深い山の中だ。早く山を下りなければ、と足元も狂い勝ちだ。 轍(わだち)の中に足を取られたりして、つんのめりそうになったり、 コントロールを失ったこの俺さまは一体何をやらかしているのか、 と自分に対する不満と不審があった。


一台の車、後からゆっくりと走ってくる。訊くと弘前へと逆戻りするのだそうだ。 今歩いて通って来た道、そしてこの道と車は通行止めなのだ。そうか、 どおりで車が全然通らなかったのだ。分かった、合点が行った。 潔く諦めて歩いて行かなければならないことになる。

20分ぐらいしてから、一台の乗用車が下りてくる。この車を今、捕まえなかったら、 今日という日は予想通り夜になっても歩き続けなければならないことになるに違いない。 そう考えて、手を挙げた。どうしようか、止まってしまおうか、それとも止まるまいか、 そんな風に自問自答しているような、そんな様子を感じさせられる車の停止であった。

 「途中までしか行かないが・・・・・」

 「いいです、途中まででも・・・・・」

とにかく乗せて頂けただけでも幸運というものだ。全く道の悪い所を車体と 一緒に左右に大きく揺れ動かされたりしながらも、少しずつ確実に下って行く。


  「鰺ヶ沢まで行くよ」

「あっそうですか。助かります」

本当に助かった。車で下ってきた道を頭の中でおさらいをしてみると、 歩いて下るということが如何に大変なことであったかも知れないと容易に想像出来た。

途中、運転手さんは自宅に寄る。家から陸奥リンゴ3個、 なし1個を持って来てくれる。大きなリンゴだ。こんな大きなリンゴ、 見たこともない。陸奥りんごと言うらしい。

午後4時5分、鯵ヶ沢の駅までとわざわざ乗せて来て貰う。 何と親切なこと! 嬉しくなってしまう。

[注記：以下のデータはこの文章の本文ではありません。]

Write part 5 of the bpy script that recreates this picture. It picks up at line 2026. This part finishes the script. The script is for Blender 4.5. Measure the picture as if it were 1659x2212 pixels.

駅の待合室にでも泊る予定で中を見渡したが、 駄目のようだ。一層のこと、五所川原まで歩いて行こうと歩き始めたが、 突然気が変った。やはり行かないことにした。




■いや、日本海よりも寝場所だ

日本海は荒々しく波打っていた。久しぶりに海を見たことで、 全身が引き締まる思いであった。

いや、それよりも今晩の寝場所探しだ。

海岸沿いの砂地に置いてきぼりにされたような大きなコンクリート土管の中 にででも寝ることにしようか。

よく子供達がその中でトンネルの積もりで遊んでいるイメージが浮んできたが、 この大人のぼくにとってはトンネルではなく、いわば屋根付きの、 臨時の宿泊場所として使えるものかどうか、そういう観点からちょっと観察してみた。

この中で寝ようかと思った。思ったことは思った。が、 この曲線的なコンクリートの感触がこの身にはどうも馴染まないように思われた。

探せばもっと快適な場所が見出されるのではなかろうか、と曇り空の下、町内、 その辺をぶらぶらと歩き回り、これだったら良いかもしれないといった別の寝場所候補を見つけた。

夏の間は何かの催し用に使われていたらしい。舞台風の簡単なステージ。 盆踊りのステージだったのだろうか。周囲は竹の格子フェンスで囲ってあって、 屋根はトタンだ。中に潜り込むようにして入り舞台の中央に立つ。

自分一人だけではちょっと広すぎるのではなかろうかとも思われたが、 遠慮なく寝袋を広げ、歩き疲れた体を滑り込ませて、午後8時に寝入った。